This post comes as a surprise to me. When I planned to visit Brisbane for 8 weeks to spend some time with my girlfriends parents, I didn’t expect the town would grow on me so much. My previous opinion of Brissie have been is as a cultural wasteland of chromed-up bars and old holdens.

How wrong I was. I’ve come to really like brisbane, and I think it may be one of the best towns to do a startup in Australia / New Zealand.

Great technology scene

There is a great network of javascript, rails and other technology groups. They meet regularly, have some exceptionally strong developers (tile5, sproutcore and several other good opensource projects are maintained from brisbane). If you’re boot strapping, there is good demand for web developers working on modern projects, so you can make a good packet consulting.

Support for startups

The complex of buildings along southbank are invaluable for people working from home or without a fixed office. The edge is a beautifully designed digital workshop where you can grab a couch and free wifi for a few hours. Next door is the national library which has hundreds of modern and beautifully designed workstations that are free. Both universities have modern study halls where you just walk in and grab a desk. Mobile broadband is much cheaper in Australia than in New Zealand, so you can work from anywhere. The weather is better than Wellington or Melbourne so you can easily work outdoors wherever you can find shade and somewhere comfy.
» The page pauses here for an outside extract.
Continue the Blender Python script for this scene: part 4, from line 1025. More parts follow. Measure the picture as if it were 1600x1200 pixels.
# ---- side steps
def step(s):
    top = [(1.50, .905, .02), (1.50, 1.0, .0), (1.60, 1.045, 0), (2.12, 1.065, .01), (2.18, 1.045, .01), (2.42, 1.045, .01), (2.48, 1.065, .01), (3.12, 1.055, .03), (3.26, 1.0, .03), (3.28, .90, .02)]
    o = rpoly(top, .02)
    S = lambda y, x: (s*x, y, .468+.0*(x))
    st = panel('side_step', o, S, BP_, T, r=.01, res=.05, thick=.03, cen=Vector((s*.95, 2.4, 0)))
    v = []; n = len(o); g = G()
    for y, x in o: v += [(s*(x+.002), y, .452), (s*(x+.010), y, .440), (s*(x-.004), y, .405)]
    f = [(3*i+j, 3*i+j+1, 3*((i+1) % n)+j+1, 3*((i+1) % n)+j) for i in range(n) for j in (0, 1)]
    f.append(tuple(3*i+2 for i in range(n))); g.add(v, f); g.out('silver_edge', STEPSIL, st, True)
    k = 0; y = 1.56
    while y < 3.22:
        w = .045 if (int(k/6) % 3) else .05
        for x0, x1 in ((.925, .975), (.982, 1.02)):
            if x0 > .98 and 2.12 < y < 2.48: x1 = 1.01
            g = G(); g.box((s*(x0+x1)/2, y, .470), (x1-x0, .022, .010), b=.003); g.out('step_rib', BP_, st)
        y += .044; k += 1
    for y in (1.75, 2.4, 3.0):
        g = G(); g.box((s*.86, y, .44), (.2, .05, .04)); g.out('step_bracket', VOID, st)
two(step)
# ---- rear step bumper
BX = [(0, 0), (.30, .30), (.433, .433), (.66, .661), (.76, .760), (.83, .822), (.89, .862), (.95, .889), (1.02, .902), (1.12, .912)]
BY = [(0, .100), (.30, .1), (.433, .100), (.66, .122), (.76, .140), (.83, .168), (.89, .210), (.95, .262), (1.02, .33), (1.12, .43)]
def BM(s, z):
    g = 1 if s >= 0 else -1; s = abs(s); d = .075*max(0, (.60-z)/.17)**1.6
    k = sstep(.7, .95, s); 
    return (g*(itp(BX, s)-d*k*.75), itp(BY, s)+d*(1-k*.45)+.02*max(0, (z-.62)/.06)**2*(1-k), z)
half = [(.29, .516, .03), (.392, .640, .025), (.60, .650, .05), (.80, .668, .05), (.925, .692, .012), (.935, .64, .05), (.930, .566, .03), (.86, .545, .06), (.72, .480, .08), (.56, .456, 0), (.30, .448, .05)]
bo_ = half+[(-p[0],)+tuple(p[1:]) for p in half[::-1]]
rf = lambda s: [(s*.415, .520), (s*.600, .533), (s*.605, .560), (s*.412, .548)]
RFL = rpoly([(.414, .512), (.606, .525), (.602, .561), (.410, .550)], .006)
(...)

You’re just over an hour from Sydney by plane, so you can head down and pitch the collection of investors there, without having to live in Sydney.

Low cost of living

This is a comparative thing, but compared to Sydney or Melbourne (the only other two cities that could pay comparably to Brisbane) the cost of living here is much lower. A room in a cool part of town (within easy biking distance of the city) will cost you about $150 / week, which is less than half of what you’d pay in Sydney. Food and transport is cheaper than New Zealand (better public transport), and houses are better designed for the weather (compared to Wellington / Dunedin) so your energy costs will be lower.

Great standard of living

This is the bit that really rubbed off on me. When you first get here it’s all chromed up bars, bouncers and awful franchised cafes. But Brisbane has some gems, and it has enough gems that once you link them all up you can have a really good quality life here. It’s not as epic a cafe scene as Wellington, and I miss some of the fast food in Melbourne (lord of the fries!), but Brisbane does really well.

The easy long term view

There are as many types of startups as there are types of people, but in the kind of “startup” I find myself working on (part time projects funded by occasional consulting gigs, where the project might turn into a business over time), Brisbane is a really good match. It’s basically a overgrown country town, with all the advantages of affordability and relaxedness, combined with excellent modern infrastructure and a burgeoning creative sector.